### DATASET EXTRACT ###

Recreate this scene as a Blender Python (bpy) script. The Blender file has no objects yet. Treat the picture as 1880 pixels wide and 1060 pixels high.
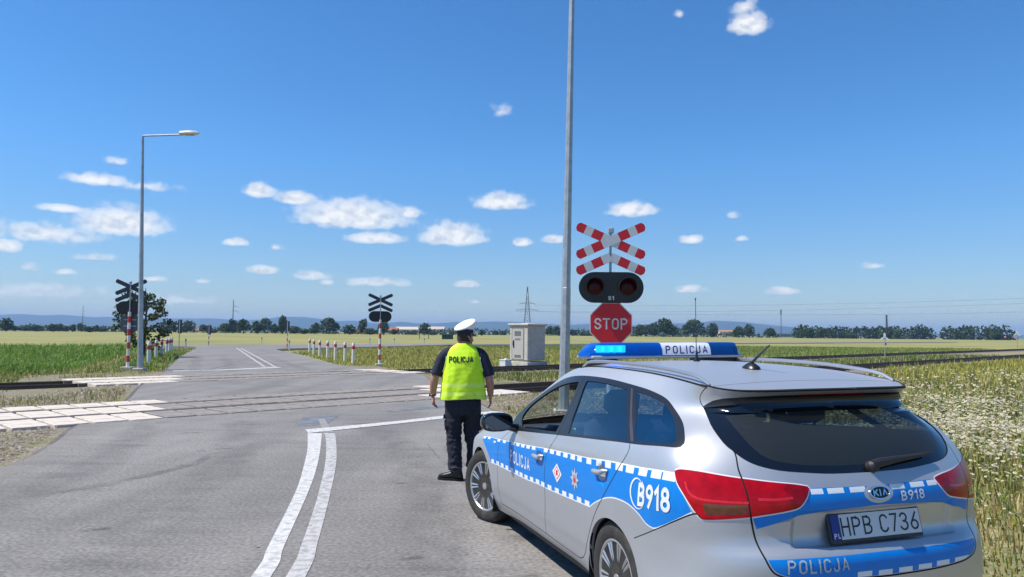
import bpy, bmesh, math, random
import numpy as np
from mathutils import Vector, Matrix, Euler
from mathutils.geometry import delaunay_2d_cdt
R = math.radians
C = bpy.context.scene.collection
scene = bpy.context.scene
random.seed(7)
rng = np.random.default_rng(11)
R2 = 2**-.5
# ------------------------------------------------------------------ camera
CAM_H = 1.6405
cam = bpy.data.cameras.new("camera"); cam_o = bpy.data.objects.new("camera", cam); C.objects.link(cam_o)
cam.sensor_width = 36; cam.lens = 1392.74/1880*36; cam.clip_start = .05; cam.clip_end = 30000
cam_o.matrix_world = Matrix.Translation((0, 0, CAM_H)) @ Matrix.Rotation(R(90+3.3568), 4, 'X') @ Matrix.Rotation(R(.5566), 4, 'Z')
scene.camera = cam_o
# ------------------------------------------------------------------ sun, sky, exposure
SUN_DIR = Vector((-.98, -.11, 0)).normalized()*math.cos(R(57)) + Vector((0, 0, math.sin(R(57))))
sun = bpy.data.lights.new("sun", 'SUN'); sun.energy = 4.8; sun.angle = R(.53); sun.color = (1, .95, .87)
sun_o = bpy.data.objects.new("sun", sun); C.objects.link(sun_o)
sun_o.rotation_euler = (-SUN_DIR).to_track_quat('-Z', 'Y').to_euler(); sun_o.location = (-20, -5, 40)
w = bpy.data.worlds.new("World"); scene.world = w; w.use_nodes = True
wn = w.node_tree; wn.nodes.clear()
def wnode(t, **k):
    n = wn.nodes.new(t)
    for a, b in k.items(): setattr(n, a, b)
    return n
def wmath(op, a, b=None, c=None, clamp=False):
    n = wnode('ShaderNodeMath', operation=op, use_clamp=clamp)
    for i, x in enumerate((a, b, c)):
        if x is None: continue
        if isinstance(x, (int, float)): n.inputs[i].default_value = x
        else: wn.links.new(x, n.inputs[i])
    return n.outputs[0]
sky = wnode('ShaderNodeTexSky', sky_type='NISHITA', sun_disc=False, sun_elevation=R(57), sun_rotation=math.atan2(SUN_DIR.x, SUN_DIR.y))
sky.altitude = 250; sky.air_density = 1.0; sky.dust_density = .15; sky.ozone_density = 4.0
tc = wnode('ShaderNodeTexCoord')
sep = wnode('ShaderNodeSeparateXYZ'); wn.links.new(tc.outputs['Generated'], sep.inputs[0])
az = wmath('ARCTAN2', sep.outputs[0], sep.outputs[1]); el = wmath('ARCSINE', sep.outputs[2])
cmb = wnode('ShaderNodeCombineXYZ'); wn.links.new(az, cmb.inputs[0]); wn.links.new(el, cmb.inputs[1])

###

WHAT IS ASKED:
Omit the pictures and output all of the other material exactly.

WRITTEN SOLUTION:
Recreate this scene as a Blender Python (bpy) script. The Blender file has no objects yet. Treat the picture as 1880 pixels wide and 1060 pixels high.
import bpy, bmesh, math, random
import numpy as np
from mathutils import Vector, Matrix, Euler
from mathutils.geometry import delaunay_2d_cdt
R = math.radians
C = bpy.context.scene.collection
scene = bpy.context.scene
random.seed(7)
rng = np.random.default_rng(11)
R2 = 2**-.5
# ------------------------------------------------------------------ camera
CAM_H = 1.6405
cam = bpy.data.cameras.new("camera"); cam_o = bpy.data.objects.new("camera", cam); C.objects.link(cam_o)
cam.sensor_width = 36; cam.lens = 1392.74/1880*36; cam.clip_start = .05; cam.clip_end = 30000
cam_o.matrix_world = Matrix.Translation((0, 0, CAM_H)) @ Matrix.Rotation(R(90+3.3568), 4, 'X') @ Matrix.Rotation(R(.5566), 4, 'Z')
scene.camera = cam_o
# ------------------------------------------------------------------ sun, sky, exposure
SUN_DIR = Vector((-.98, -.11, 0)).normalized()*math.cos(R(57)) + Vector((0, 0, math.sin(R(57))))
sun = bpy.data.lights.new("sun", 'SUN'); sun.energy = 4.8; sun.angle = R(.53); sun.color = (1, .95, .87)
sun_o = bpy.data.objects.new("sun", sun); C.objects.link(sun_o)
sun_o.rotation_euler = (-SUN_DIR).to_track_quat('-Z', 'Y').to_euler(); sun_o.location = (-20, -5, 40)
w = bpy.data.worlds.new("World"); scene.world = w; w.use_nodes = True
wn = w.node_tree; wn.nodes.clear()
def wnode(t, **k):
    n = wn.nodes.new(t)
    for a, b in k.items(): setattr(n, a, b)
    return n
def wmath(op, a, b=None, c=None, clamp=False):
    n = wnode('ShaderNodeMath', operation=op, use_clamp=clamp)
    for i, x in enumerate((a, b, c)):
        if x is None: continue
        if isinstance(x, (int, float)): n.inputs[i].default_value = x
        else: wn.links.new(x, n.inputs[i])
    return n.outputs[0]
sky = wnode('ShaderNodeTexSky', sky_type='NISHITA', sun_disc=False, sun_elevation=R(57), sun_rotation=math.atan2(SUN_DIR.x, SUN_DIR.y))
sky.altitude = 250; sky.air_density = 1.0; sky.dust_density = .15; sky.ozone_density = 4.0
tc = wnode('ShaderNodeTexCoord')
sep = wnode('ShaderNodeSeparateXYZ'); wn.links.new(tc.outputs['Generated'], sep.inputs[0])
az = wmath('ARCTAN2', sep.outputs[0], sep.outputs[1]); el = wmath('ARCSINE', sep.outputs[2])
cmb = wnode('ShaderNodeCombineXYZ'); wn.links.new(az, cmb.inputs[0]); wn.links.new(el, cmb.inputs[1])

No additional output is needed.